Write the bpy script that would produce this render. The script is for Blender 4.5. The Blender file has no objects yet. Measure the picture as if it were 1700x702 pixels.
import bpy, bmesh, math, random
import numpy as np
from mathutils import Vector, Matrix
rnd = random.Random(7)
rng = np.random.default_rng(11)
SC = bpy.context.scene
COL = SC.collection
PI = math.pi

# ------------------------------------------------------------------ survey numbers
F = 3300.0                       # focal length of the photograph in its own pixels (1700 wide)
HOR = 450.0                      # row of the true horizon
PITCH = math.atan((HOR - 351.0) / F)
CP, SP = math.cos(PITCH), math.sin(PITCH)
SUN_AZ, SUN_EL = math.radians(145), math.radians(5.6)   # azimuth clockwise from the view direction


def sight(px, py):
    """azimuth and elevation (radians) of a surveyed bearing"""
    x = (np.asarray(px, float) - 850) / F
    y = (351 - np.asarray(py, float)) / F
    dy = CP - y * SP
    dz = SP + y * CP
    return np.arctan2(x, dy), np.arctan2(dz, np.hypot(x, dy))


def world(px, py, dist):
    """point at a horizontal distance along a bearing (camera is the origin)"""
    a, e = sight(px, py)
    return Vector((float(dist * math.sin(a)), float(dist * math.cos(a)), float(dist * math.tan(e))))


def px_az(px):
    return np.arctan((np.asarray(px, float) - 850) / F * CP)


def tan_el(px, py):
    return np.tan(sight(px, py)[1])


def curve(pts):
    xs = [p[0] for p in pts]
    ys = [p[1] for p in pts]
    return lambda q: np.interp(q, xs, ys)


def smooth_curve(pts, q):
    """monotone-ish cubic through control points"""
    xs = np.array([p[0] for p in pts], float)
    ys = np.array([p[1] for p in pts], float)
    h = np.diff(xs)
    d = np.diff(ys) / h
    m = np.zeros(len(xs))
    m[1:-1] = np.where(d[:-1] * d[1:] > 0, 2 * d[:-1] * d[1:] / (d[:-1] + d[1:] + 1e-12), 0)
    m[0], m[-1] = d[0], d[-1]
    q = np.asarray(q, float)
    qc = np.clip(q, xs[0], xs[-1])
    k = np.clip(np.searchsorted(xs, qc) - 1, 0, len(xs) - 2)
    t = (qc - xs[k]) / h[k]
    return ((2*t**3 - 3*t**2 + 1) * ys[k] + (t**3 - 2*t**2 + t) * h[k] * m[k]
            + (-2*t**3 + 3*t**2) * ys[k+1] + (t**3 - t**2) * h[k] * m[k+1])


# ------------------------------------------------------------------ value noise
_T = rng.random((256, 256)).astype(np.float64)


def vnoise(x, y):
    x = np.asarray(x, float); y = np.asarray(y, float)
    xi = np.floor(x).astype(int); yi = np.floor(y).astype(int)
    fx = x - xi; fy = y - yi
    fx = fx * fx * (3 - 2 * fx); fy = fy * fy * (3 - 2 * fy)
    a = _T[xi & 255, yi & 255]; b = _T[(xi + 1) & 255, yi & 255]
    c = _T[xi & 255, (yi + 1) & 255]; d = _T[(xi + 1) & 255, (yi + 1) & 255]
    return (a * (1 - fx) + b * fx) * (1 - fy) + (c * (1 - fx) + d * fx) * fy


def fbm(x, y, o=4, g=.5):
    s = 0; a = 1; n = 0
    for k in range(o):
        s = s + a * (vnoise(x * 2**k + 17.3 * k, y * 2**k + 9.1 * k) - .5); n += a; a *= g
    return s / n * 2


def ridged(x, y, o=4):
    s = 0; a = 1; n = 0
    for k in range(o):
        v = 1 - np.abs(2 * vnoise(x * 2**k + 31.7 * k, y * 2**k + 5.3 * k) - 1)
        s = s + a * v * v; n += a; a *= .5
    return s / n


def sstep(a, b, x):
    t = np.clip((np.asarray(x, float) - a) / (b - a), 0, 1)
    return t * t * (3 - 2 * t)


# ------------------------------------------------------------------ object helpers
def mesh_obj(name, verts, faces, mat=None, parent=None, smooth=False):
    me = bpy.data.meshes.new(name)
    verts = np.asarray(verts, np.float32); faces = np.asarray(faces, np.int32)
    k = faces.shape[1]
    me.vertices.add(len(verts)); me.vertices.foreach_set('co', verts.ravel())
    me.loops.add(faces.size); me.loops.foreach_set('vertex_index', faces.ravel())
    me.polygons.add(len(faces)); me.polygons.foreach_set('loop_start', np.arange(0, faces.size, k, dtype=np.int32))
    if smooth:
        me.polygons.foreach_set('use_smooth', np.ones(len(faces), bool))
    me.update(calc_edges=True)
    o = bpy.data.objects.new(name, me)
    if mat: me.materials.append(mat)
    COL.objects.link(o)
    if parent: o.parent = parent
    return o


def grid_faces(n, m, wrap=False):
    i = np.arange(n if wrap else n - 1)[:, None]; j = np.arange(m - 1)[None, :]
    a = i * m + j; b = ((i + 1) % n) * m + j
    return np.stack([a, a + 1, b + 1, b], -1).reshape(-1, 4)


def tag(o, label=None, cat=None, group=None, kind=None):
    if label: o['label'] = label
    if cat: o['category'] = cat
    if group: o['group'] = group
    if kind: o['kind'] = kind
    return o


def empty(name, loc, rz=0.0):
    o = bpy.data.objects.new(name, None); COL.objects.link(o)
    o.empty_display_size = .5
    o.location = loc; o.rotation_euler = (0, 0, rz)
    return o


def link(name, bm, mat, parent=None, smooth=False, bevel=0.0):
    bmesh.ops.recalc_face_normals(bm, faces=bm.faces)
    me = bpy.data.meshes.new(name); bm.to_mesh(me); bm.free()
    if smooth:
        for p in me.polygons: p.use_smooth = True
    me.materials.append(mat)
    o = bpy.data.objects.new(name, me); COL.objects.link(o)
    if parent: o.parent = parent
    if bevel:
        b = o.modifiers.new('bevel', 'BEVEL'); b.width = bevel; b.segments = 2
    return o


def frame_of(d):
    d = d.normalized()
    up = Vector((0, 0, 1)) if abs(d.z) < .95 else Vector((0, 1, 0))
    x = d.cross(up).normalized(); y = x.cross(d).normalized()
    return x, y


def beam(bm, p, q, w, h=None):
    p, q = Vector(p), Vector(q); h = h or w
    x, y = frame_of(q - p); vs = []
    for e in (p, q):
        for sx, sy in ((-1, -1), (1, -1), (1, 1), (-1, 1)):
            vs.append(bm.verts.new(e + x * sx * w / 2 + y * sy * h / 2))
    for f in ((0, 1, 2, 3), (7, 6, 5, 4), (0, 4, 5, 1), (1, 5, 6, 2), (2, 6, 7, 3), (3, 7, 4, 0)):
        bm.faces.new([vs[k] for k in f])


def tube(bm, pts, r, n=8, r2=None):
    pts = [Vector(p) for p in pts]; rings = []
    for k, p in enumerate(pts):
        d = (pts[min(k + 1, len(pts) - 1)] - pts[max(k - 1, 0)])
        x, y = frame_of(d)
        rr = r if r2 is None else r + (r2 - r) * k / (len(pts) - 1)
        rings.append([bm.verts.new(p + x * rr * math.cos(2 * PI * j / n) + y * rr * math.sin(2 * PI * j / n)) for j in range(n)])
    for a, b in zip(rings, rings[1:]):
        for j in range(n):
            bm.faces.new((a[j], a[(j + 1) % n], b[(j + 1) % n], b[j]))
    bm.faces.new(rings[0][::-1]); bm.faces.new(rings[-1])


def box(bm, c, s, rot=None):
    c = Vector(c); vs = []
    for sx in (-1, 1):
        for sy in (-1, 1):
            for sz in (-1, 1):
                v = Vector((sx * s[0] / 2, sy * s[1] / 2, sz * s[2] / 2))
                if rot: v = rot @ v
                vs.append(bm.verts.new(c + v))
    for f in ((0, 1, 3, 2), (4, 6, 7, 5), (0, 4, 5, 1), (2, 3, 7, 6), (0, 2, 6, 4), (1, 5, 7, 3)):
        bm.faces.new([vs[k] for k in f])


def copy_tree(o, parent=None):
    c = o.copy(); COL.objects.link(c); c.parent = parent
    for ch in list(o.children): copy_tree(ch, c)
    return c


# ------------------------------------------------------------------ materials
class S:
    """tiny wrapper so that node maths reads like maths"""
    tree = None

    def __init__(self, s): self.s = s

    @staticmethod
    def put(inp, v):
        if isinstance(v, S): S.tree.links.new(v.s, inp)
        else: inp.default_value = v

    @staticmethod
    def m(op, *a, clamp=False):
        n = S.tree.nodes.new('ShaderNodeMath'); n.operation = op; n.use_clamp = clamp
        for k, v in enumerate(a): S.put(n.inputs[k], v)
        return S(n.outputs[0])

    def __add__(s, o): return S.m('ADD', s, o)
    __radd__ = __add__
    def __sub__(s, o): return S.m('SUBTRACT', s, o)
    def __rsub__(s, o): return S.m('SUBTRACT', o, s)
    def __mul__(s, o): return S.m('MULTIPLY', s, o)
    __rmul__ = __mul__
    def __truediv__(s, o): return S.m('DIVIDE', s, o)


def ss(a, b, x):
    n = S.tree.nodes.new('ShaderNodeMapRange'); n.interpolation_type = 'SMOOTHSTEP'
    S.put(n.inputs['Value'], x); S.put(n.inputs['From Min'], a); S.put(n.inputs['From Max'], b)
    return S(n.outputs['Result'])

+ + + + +

__EXERCISE TASK__.
Beginning at the first line above, repeat exactly until the line containing "PI = math.pi", which is included.

__TASK OUTPUT__.
Write the bpy script that would produce this render. The script is for Blender 4.5. The Blender file has no objects yet. Measure the picture as if it were 1700x702 pixels.
import bpy, bmesh, math, random
import numpy as np
from mathutils import Vector, Matrix
rnd = random.Random(7)
rng = np.random.default_rng(11)
SC = bpy.context.scene
COL = SC.collection
PI = math.pi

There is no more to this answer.